* start Dataset excerpt *
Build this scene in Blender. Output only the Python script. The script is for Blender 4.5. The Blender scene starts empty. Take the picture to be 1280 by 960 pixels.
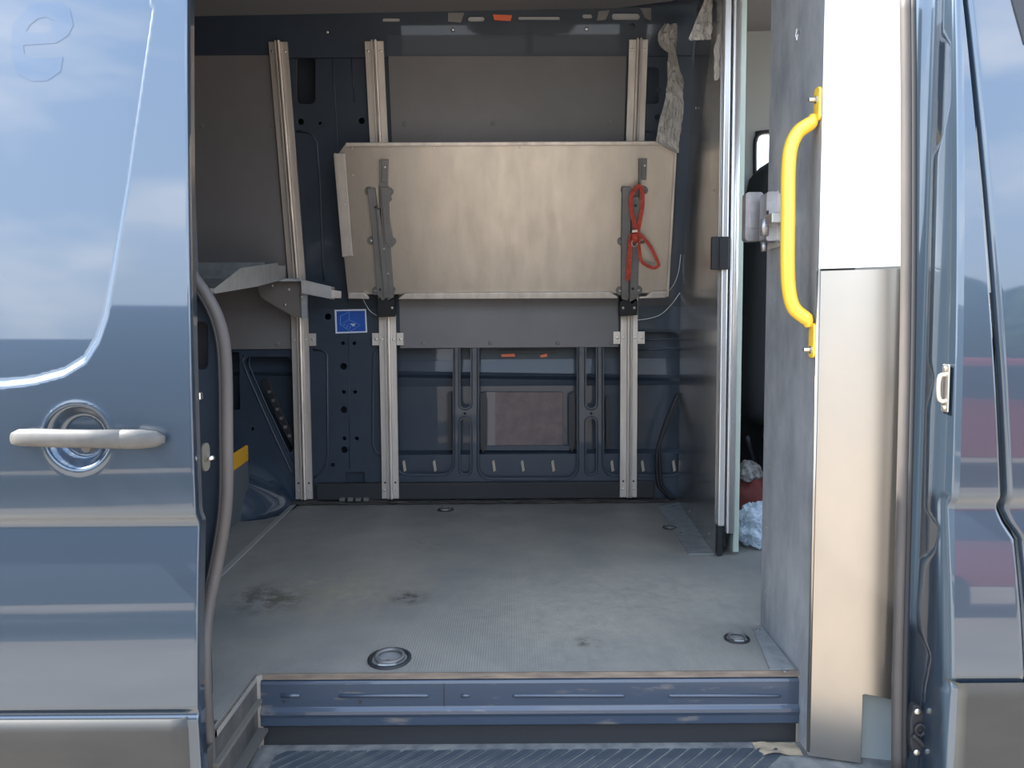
import bpy, bmesh, math, random
from mathutils import Vector, Matrix, noise
from mathutils.geometry import tessellate_polygon
random.seed(4)
C = bpy.context.scene.collection
sc = bpy.context.scene
R = math.radians

# ------------------------------------------------------------------ camera
F_PX = 961.0
CAM = Vector((0, -1.65, 0.76))
PITCH, ROLL = R(4.17), R(0.35)
_f = Vector((0, math.cos(PITCH), -math.sin(PITCH)))
_r0 = Vector((1, 0, 0)); _u0 = Vector((0, math.sin(PITCH), math.cos(PITCH)))
_r = _r0 * math.cos(ROLL) - _u0 * math.sin(ROLL)
_u = _u0 * math.cos(ROLL) + _r0 * math.sin(ROLL)
cd = bpy.data.cameras.new('camera'); cam = bpy.data.objects.new('camera', cd); C.objects.link(cam)
cd.sensor_width = 36; cd.lens = F_PX / 1280 * 36; cd.clip_start = 0.02
m = Matrix.Identity(4)
for i in range(3):
    m[i][0] = _r[i]; m[i][1] = _u[i]; m[i][2] = -_f[i]; m[i][3] = CAM[i]
cam.matrix_world = m
sc.camera = cam
sc.view_settings.view_transform = 'Standard'; sc.view_settings.look = 'None'
sc.view_settings.gamma = 1; sc.view_settings.use_curve_mapping = False
sc.view_settings.exposure = 1.75
sc.cycles.max_bounces = 10; sc.cycles.diffuse_bounces = 6; sc.cycles.glossy_bounces = 6
sc.cycles.transparent_max_bounces = 8

# ------------------------------------------------------------------ sky + sun
SKY = 1.35
w = bpy.data.worlds.new('sky'); sc.world = w; w.use_nodes = True
nt = w.node_tree; nt.nodes.clear()
def N(nt, t, **kw):
    n = nt.nodes.new(t)
    for k, v in kw.items():
        if k == 'ins':
            for a, b in v.items(): n.inputs[a].default_value = b
        else: setattr(n, k, v)
    return n
tc = N(nt, 'ShaderNodeTexCoord'); sx = N(nt, 'ShaderNodeSeparateXYZ')
nt.links.new(tc.outputs['Generated'], sx.inputs[0])
rp = N(nt, 'ShaderNodeValToRGB'); e = rp.color_ramp
e.elements[0].position = 0.0; e.elements[0].color = (0.80, 0.88, 0.97, 1)
e.elements[1].position = 0.75; e.elements[1].color = (0.34, 0.50, 0.80, 1)
x = e.elements.new(0.3); x.color = (0.55, 0.69, 0.91, 1)
nt.links.new(sx.outputs['Z'], rp.inputs[0])
mp = N(nt, 'ShaderNodeMapping'); mp.inputs['Scale'].default_value = (1.6, 1.6, 4.0)
mp.inputs['Location'].default_value = (3.1, 0.6, 0.2)
nt.links.new(tc.outputs['Generated'], mp.inputs[0])
nz = N(nt, 'ShaderNodeTexNoise', ins={'Scale': 1.7, 'Detail': 6.0, 'Roughness': 0.55})
nt.links.new(mp.outputs[0], nz.inputs['Vector'])
cr = N(nt, 'ShaderNodeValToRGB'); cr.color_ramp.elements[0].position = 0.5; cr.color_ramp.elements[1].position = 0.68
nt.links.new(nz.outputs['Fac'], cr.inputs[0])
mx = N(nt, 'ShaderNodeMixRGB'); mx.inputs[2].default_value = (1.25, 1.22, 1.18, 1)
nt.links.new(cr.outputs[0], mx.inputs[0]); nt.links.new(rp.outputs[0], mx.inputs[1])
bg = N(nt, 'ShaderNodeBackground'); bg.inputs['Strength'].default_value = SKY
nt.links.new(mx.outputs[0], bg.inputs[0])
wo = N(nt, 'ShaderNodeOutputWorld'); nt.links.new(bg.outputs[0], wo.inputs[0])
# sun: high on the left, nearly along the van's flank
az, el = R(2.5), R(43)
sdir = Vector((-math.cos(el) * math.cos(az), -math.cos(el) * math.sin(az), math.sin(el)))
sl = bpy.data.lights.new('sun', 'SUN'); sl.energy = 6.5; sl.angle = R(0.6); sl.color = (1, 0.95, 0.87)
so = bpy.data.objects.new('sun', sl); C.objects.link(so)
so.rotation_euler = sdir.to_track_quat('Z', 'Y').to_euler(); so.location = sdir * 20

# ------------------------------------------------------------------ helpers
def ray(px, py): return _f + _r * ((px - 640) / F_PX) + _u * ((480 - py) / F_PX)
def PY(px, py, y):
    d = ray(px, py); return CAM + d * ((y - CAM.y) / d.y)
def PX(px, py, x_):
    d = ray(px, py); return CAM + d * ((x_ - CAM.x) / d.x)
def PZ(px, py, z):
    d = ray(px, py); return CAM + d * ((z - CAM.z) / d.z)
def PPL(px, py, p0, n):
    d = ray(px, py); return CAM + d * ((Vector(p0) - CAM).dot(n) / d.dot(n))
WY, ZB, LEAN = 1.70, 0.85, 0.20
def wally(z): return WY - max(0.0, z - ZB) * LEAN
WN = Vector((0, -1, -LEAN)).normalized()
def PW(px, py, off=0.0):
    p = PY(px, py, WY - off)
    if p.z > ZB: p = PPL(px, py, (0, WY - off, ZB), WN)
    return p
WLOC = {}
def obj(name, me, mat, parent=None, smooth=False, mods=()):
    """links one mesh given in world coordinates; its origin goes to the bottom centre of its bounds"""
    if isinstance(me, bmesh.types.BMesh):
        bm = me; me = bpy.data.meshes.new(name)
        bmesh.ops.recalc_face_normals(bm, faces=bm.faces); bm.to_mesh(me); bm.free()
    vs = me.vertices
    lo = [min(v.co[i] for v in vs) for i in range(3)]; hi = [max(v.co[i] for v in vs) for i in range(3)]
    o_ = Vector(((lo[0] + hi[0]) / 2, (lo[1] + hi[1]) / 2, lo[2]))
    me.transform(Matrix.Translation(-o_))
    if smooth:
        for p in me.polygons: p.use_smooth = True
    me.materials.append(mat)
    o = bpy.data.objects.new(name, me); C.objects.link(o)
    o.location = o_ - (WLOC[parent.name] if parent else Vector())
    if parent: o.parent = parent
    WLOC[o.name] = o_
    for mtype, kw in mods:
        md = o.modifiers.new(mtype.lower(), mtype)
        for k, v in kw.items(): setattr(md, k, v)
    return o
def BEV(wd=0.003, seg=2): return ('BEVEL', dict(width=wd, segments=seg, limit_method='ANGLE', angle_limit=R(40)))
def SUB(n=2): return ('SUBSURF', dict(levels=n, render_levels=n))
def empty(name, loc, label, cat, group=None):
    o = bpy.data.objects.new(name, None); C.objects.link(o); o.location = loc
    o.empty_display_size = 0.05; WLOC[o.name] = Vector(loc); return tag(o, label, cat, group)
def tag(o, label, cat, group=None):
    o['label'] = label; o['category'] = cat
    if group: o['group'] = group
    return o
def st(o): o['kind'] = 'structure'; return o
def lab(o, l): o['label'] = l; return o
def box(bm, x0, x1, y0, y1, z0, z1):
    v = [bm.verts.new(p) for p in [(x0,y0,z0),(x1,y0,z0),(x1,y1,z0),(x0,y1,z0),(x0,y0,z1),(x1,y0,z1),(x1,y1,z1),(x0,y1,z1)]]
    for f in [(0,3,2,1),(4,5,6,7),(0,1,5,4),(1,2,6,5),(2,3,7,6),(3,0,4,7)]: bm.faces.new([v[i] for i in f])
    return bm
def BX(*a): return box(bmesh.new(), *a)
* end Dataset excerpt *
### Exercise details
Repeat all the data as it stands, dropping any images it holds.

### The solution
Build this scene in Blender. Output only the Python script. The script is for Blender 4.5. The Blender scene starts empty. Take the picture to be 1280 by 960 pixels.
import bpy, bmesh, math, random
from mathutils import Vector, Matrix, noise
from mathutils.geometry import tessellate_polygon
random.seed(4)
C = bpy.context.scene.collection
sc = bpy.context.scene
R = math.radians

# ------------------------------------------------------------------ camera
F_PX = 961.0
CAM = Vector((0, -1.65, 0.76))
PITCH, ROLL = R(4.17), R(0.35)
_f = Vector((0, math.cos(PITCH), -math.sin(PITCH)))
_r0 = Vector((1, 0, 0)); _u0 = Vector((0, math.sin(PITCH), math.cos(PITCH)))
_r = _r0 * math.cos(ROLL) - _u0 * math.sin(ROLL)
_u = _u0 * math.cos(ROLL) + _r0 * math.sin(ROLL)
cd = bpy.data.cameras.new('camera'); cam = bpy.data.objects.new('camera', cd); C.objects.link(cam)
cd.sensor_width = 36; cd.lens = F_PX / 1280 * 36; cd.clip_start = 0.02
m = Matrix.Identity(4)
for i in range(3):
    m[i][0] = _r[i]; m[i][1] = _u[i]; m[i][2] = -_f[i]; m[i][3] = CAM[i]
cam.matrix_world = m
sc.camera = cam
sc.view_settings.view_transform = 'Standard'; sc.view_settings.look = 'None'
sc.view_settings.gamma = 1; sc.view_settings.use_curve_mapping = False
sc.view_settings.exposure = 1.75
sc.cycles.max_bounces = 10; sc.cycles.diffuse_bounces = 6; sc.cycles.glossy_bounces = 6
sc.cycles.transparent_max_bounces = 8

# ------------------------------------------------------------------ sky + sun
SKY = 1.35
w = bpy.data.worlds.new('sky'); sc.world = w; w.use_nodes = True
nt = w.node_tree; nt.nodes.clear()
def N(nt, t, **kw):
    n = nt.nodes.new(t)
    for k, v in kw.items():
        if k == 'ins':
            for a, b in v.items(): n.inputs[a].default_value = b
        else: setattr(n, k, v)
    return n
tc = N(nt, 'ShaderNodeTexCoord'); sx = N(nt, 'ShaderNodeSeparateXYZ')
nt.links.new(tc.outputs['Generated'], sx.inputs[0])
rp = N(nt, 'ShaderNodeValToRGB'); e = rp.color_ramp
e.elements[0].position = 0.0; e.elements[0].color = (0.80, 0.88, 0.97, 1)
e.elements[1].position = 0.75; e.elements[1].color = (0.34, 0.50, 0.80, 1)
x = e.elements.new(0.3); x.color = (0.55, 0.69, 0.91, 1)
nt.links.new(sx.outputs['Z'], rp.inputs[0])
mp = N(nt, 'ShaderNodeMapping'); mp.inputs['Scale'].default_value = (1.6, 1.6, 4.0)
mp.inputs['Location'].default_value = (3.1, 0.6, 0.2)
nt.links.new(tc.outputs['Generated'], mp.inputs[0])
nz = N(nt, 'ShaderNodeTexNoise', ins={'Scale': 1.7, 'Detail': 6.0, 'Roughness': 0.55})
nt.links.new(mp.outputs[0], nz.inputs['Vector'])
cr = N(nt, 'ShaderNodeValToRGB'); cr.color_ramp.elements[0].position = 0.5; cr.color_ramp.elements[1].position = 0.68
nt.links.new(nz.outputs['Fac'], cr.inputs[0])
mx = N(nt, 'ShaderNodeMixRGB'); mx.inputs[2].default_value = (1.25, 1.22, 1.18, 1)
nt.links.new(cr.outputs[0], mx.inputs[0]); nt.links.new(rp.outputs[0], mx.inputs[1])
bg = N(nt, 'ShaderNodeBackground'); bg.inputs['Strength'].default_value = SKY
nt.links.new(mx.outputs[0], bg.inputs[0])
wo = N(nt, 'ShaderNodeOutputWorld'); nt.links.new(bg.outputs[0], wo.inputs[0])
# sun: high on the left, nearly along the van's flank
az, el = R(2.5), R(43)
sdir = Vector((-math.cos(el) * math.cos(az), -math.cos(el) * math.sin(az), math.sin(el)))
sl = bpy.data.lights.new('sun', 'SUN'); sl.energy = 6.5; sl.angle = R(0.6); sl.color = (1, 0.95, 0.87)
so = bpy.data.objects.new('sun', sl); C.objects.link(so)
so.rotation_euler = sdir.to_track_quat('Z', 'Y').to_euler(); so.location = sdir * 20

# ------------------------------------------------------------------ helpers
def ray(px, py): return _f + _r * ((px - 640) / F_PX) + _u * ((480 - py) / F_PX)
def PY(px, py, y):
    d = ray(px, py); return CAM + d * ((y - CAM.y) / d.y)
def PX(px, py, x_):
    d = ray(px, py); return CAM + d * ((x_ - CAM.x) / d.x)
def PZ(px, py, z):
    d = ray(px, py); return CAM + d * ((z - CAM.z) / d.z)
def PPL(px, py, p0, n):
    d = ray(px, py); return CAM + d * ((Vector(p0) - CAM).dot(n) / d.dot(n))
WY, ZB, LEAN = 1.70, 0.85, 0.20
def wally(z): return WY - max(0.0, z - ZB) * LEAN
WN = Vector((0, -1, -LEAN)).normalized()
def PW(px, py, off=0.0):
    p = PY(px, py, WY - off)
    if p.z > ZB: p = PPL(px, py, (0, WY - off, ZB), WN)
    return p
WLOC = {}
def obj(name, me, mat, parent=None, smooth=False, mods=()):
    """links one mesh given in world coordinates; its origin goes to the bottom centre of its bounds"""
    if isinstance(me, bmesh.types.BMesh):
        bm = me; me = bpy.data.meshes.new(name)
        bmesh.ops.recalc_face_normals(bm, faces=bm.faces); bm.to_mesh(me); bm.free()
    vs = me.vertices
    lo = [min(v.co[i] for v in vs) for i in range(3)]; hi = [max(v.co[i] for v in vs) for i in range(3)]
    o_ = Vector(((lo[0] + hi[0]) / 2, (lo[1] + hi[1]) / 2, lo[2]))
    me.transform(Matrix.Translation(-o_))
    if smooth:
        for p in me.polygons: p.use_smooth = True
    me.materials.append(mat)
    o = bpy.data.objects.new(name, me); C.objects.link(o)
    o.location = o_ - (WLOC[parent.name] if parent else Vector())
    if parent: o.parent = parent
    WLOC[o.name] = o_
    for mtype, kw in mods:
        md = o.modifiers.new(mtype.lower(), mtype)
        for k, v in kw.items(): setattr(md, k, v)
    return o
def BEV(wd=0.003, seg=2): return ('BEVEL', dict(width=wd, segments=seg, limit_method='ANGLE', angle_limit=R(40)))
def SUB(n=2): return ('SUBSURF', dict(levels=n, render_levels=n))
def empty(name, loc, label, cat, group=None):
    o = bpy.data.objects.new(name, None); C.objects.link(o); o.location = loc
    o.empty_display_size = 0.05; WLOC[o.name] = Vector(loc); return tag(o, label, cat, group)
def tag(o, label, cat, group=None):
    o['label'] = label; o['category'] = cat
    if group: o['group'] = group
    return o
def st(o): o['kind'] = 'structure'; return o
def lab(o, l): o['label'] = l; return o
def box(bm, x0, x1, y0, y1, z0, z1):
    v = [bm.verts.new(p) for p in [(x0,y0,z0),(x1,y0,z0),(x1,y1,z0),(x0,y1,z0),(x0,y0,z1),(x1,y0,z1),(x1,y1,z1),(x0,y1,z1)]]
    for f in [(0,3,2,1),(4,5,6,7),(0,1,5,4),(1,2,6,5),(2,3,7,6),(3,0,4,7)]: bm.faces.new([v[i] for i in f])
    return bm
def BX(*a): return box(bmesh.new(), *a)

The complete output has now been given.